Las autoridades iraníes insisten en que su programa nuclear no persigue fines militares y los tenientes de la llamada «comunidad internacional» —esto es, los dirigentes de EEUU y las principales potencias europeas— no les creen. Se trata de un escepticismo comprensible. Irán tiene un subsuelo de enorme potencialidad energética. No necesita de la energía nuclear como recurso alternativo.
En consecuencia, existe el temor de que esté tratando de hacerse con armas atómicas. Y eso es lo que más preocupa. Se argumenta que Irán es un Estado inestable, encabezado por políticos muy fanatizados, que podrían ampararse en la tenencia de bombas nucleares para pretender los fines más insospechables. A lo que el Gobierno de Teherán responde que Irán es un Estado soberano, que tiene derecho a que sus opciones internas, en ésta como en tantas otras materias, sean tan respetadas como las de cualquier otro Estado, incluyendo los que poseen armamento nuclear.

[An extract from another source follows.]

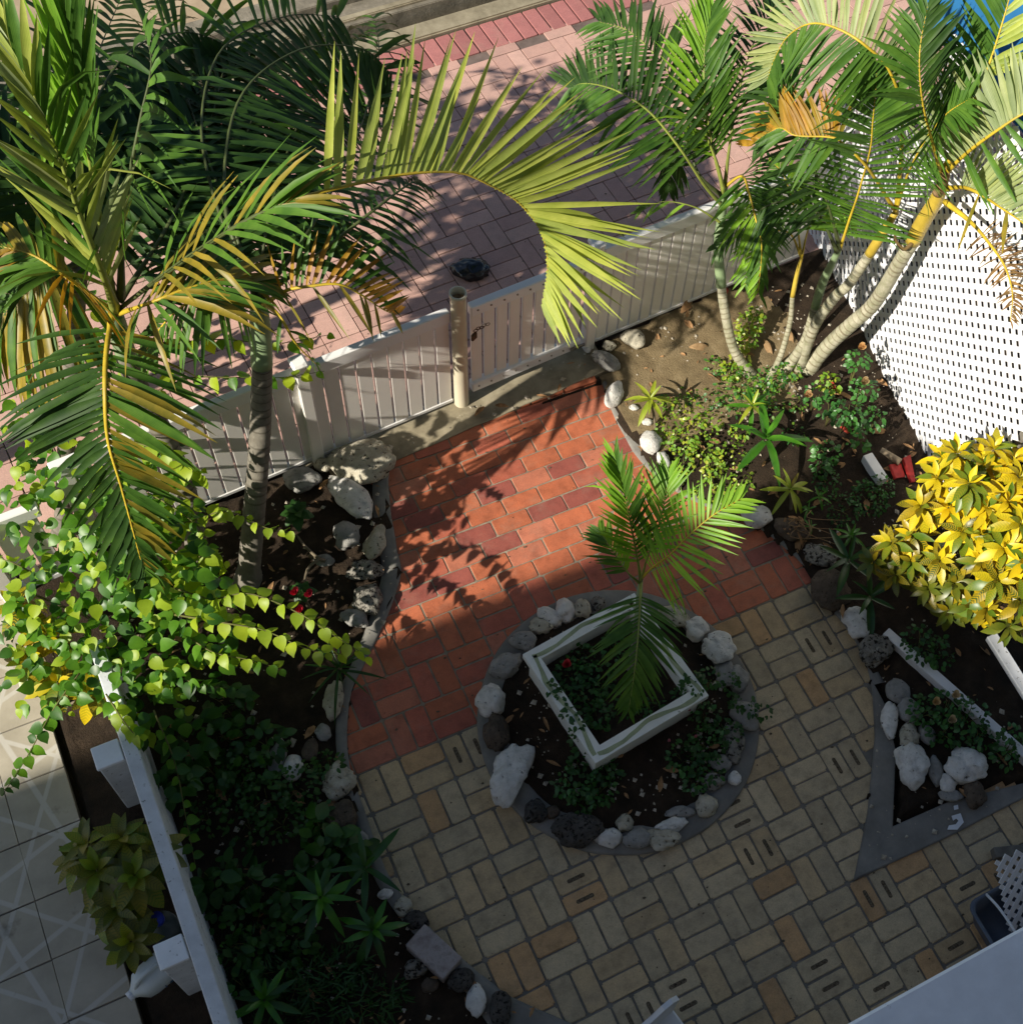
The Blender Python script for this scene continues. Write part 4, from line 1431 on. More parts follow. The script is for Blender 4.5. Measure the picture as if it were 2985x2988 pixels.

No oculto que las apelaciones al fanatismo de los dirigentes iraníes me dejan más bien frío. No porque crea que no son fanáticos, dentro de ciertos límites, sino porque creo que Irán no es ni mucho menos el único Estado del mundo controlado por fanáticos, también dentro de ciertos límites. Hay dos ejemplos particularmente llamativos: los Estados Unidos de América e Israel, ambos dotados de armamento nuclear. Con la diferencia a favor de Irán de que éstos exhiben un estilo mucho más belicoso. Y de que uno de ellos ya ha sido capaz de utilizar bombas atómicas con fines bélicos. El hecho de que el fanatismo de éstos resulte más familiar a la opinión pública occidental, más próximo a sus propias referencias religiosas y culturales, no añade ni quita un ápice a su peligrosidad no ya potencial, sino demostrada.
Tampoco tengo un punto de vista muy tajante sobre lo que supondría para la paz mundial el hecho de que Irán contara con armas nucleares. Nunca simpaticé ni poco ni mucho con lo que se llamaba, cuando existía la Unión Soviética, «el equilibrio por el terror», es decir, el freno que suponía para las ambiciones encontradas de EEUU y la URSS el hecho de que la otra parte contara con una enorme capacidad destructiva. Pero aquel «equilibrio por el terror», por criticables que fueran sus bases, ha dejado paso a un desequilibrio brutal, en el que la única superpotencia existente se considera autorizada a imponer manu militari su voluntad en cualquier punto del Tercer Mundo, con evidente desprecio del Derecho internacional. Sólo se frena en aquellos casos en los que en el conflicto interviene algún Estado miembro del «club atómico», como se ha podido constatar muchas veces en las pugnas entre Pakistán y la Unión India. O cuando se ignora si tiene ya o no algún ingenio atómico, como en el caso de Corea del Norte.
De modo que está por demostrarse que un Irán nuclear supusiera obligatoriamente un factor de mayor inestabilidad para una zona no caracterizada precisamente por su estabilidad.